The Pattern Beneath The Bugs
Every duplicate-charge incident had the same shape, regardless of which service was implicated:
A client (or another internal service) made a write request
The request succeeded server-side, but the response was lost — connection drop, timeout, gateway 502, mobile network glitch
The client retried
The server happily processed the second request as a new write
Every service in the platform did some version of this. Some had partial mitigations. None had a uniform contract.
The Fix Was An Architecture Decision, Not A Code Fix
We did not patch the eight services that exhibited the bug. We added one platform primitive:
Every write endpoint, internal or external, must accept and honor an
Idempotency-Keyheader.
That is the rule. It applies to:
The public API (already had partial support)
The internal RPC mesh (had nothing)
The async job processors (had nothing)
The webhook outbound delivery system (had nothing)
We built a small middleware that:
1. Reads the Idempotency-Key from the request
2. Hashes it with the route + caller identity
3. Looks up the result in a fast key-value store
4. If found within the TTL → return the cached response, do not re-execute
5. If not → execute, cache the response, return
The KV store is Cloudflare KV with a 24-hour TTL for external clients, 30 minutes for internal RPC.
What Changed
Within the first week of deployment, recurring duplicate-charge incidents dropped to zero. The on-call burden dropped roughly 60% in the first month — most of the remaining alerts were stale and got cleaned up shortly after.
The economic impact was easier to measure than we expected: the finance team had been writing off roughly $40k/month in unrecoverable duplicate transfers. That number went to zero.
The Engineering Lessons
Cross-cutting concerns belong at the platform layer, not in eight different service codebases. If you find yourself fixing the same class of bug in multiple places, you are fixing the wrong layer.
Idempotency keys are cheap to add and almost impossible to retrofit later. If you are starting a new service today, build this in before the first endpoint ships. We now treat it as table stakes alongside auth and rate limiting.
Naming a contract is more important than implementing it. Once "every write endpoint accepts Idempotency-Key" was a written rule, the team enforced it in PR review without further coordination from us.
The boring fix wins.

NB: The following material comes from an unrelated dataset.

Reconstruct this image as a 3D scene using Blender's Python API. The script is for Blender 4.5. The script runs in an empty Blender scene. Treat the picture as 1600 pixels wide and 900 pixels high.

The team had been considering distributed transactions, saga frameworks, two-phase commits. None of those would have helped. A 24-hour cache of recent request hashes did.
What Did Not Make It Into The Final Architecture
We considered and rejected:
Database-level uniqueness constraints — too coupled to specific writes, doesn't help with non-DB side effects (webhooks, external API calls).
A central transaction coordinator — too much new infrastructure, too brittle.
Eventual consistency reconciliation jobs — band-aids that ship the problem to a different team.
If your platform has the same bug in eight places, the bug is not in the code. It is in the contract.
If your team is debating a saga framework, there might be a simpler answer.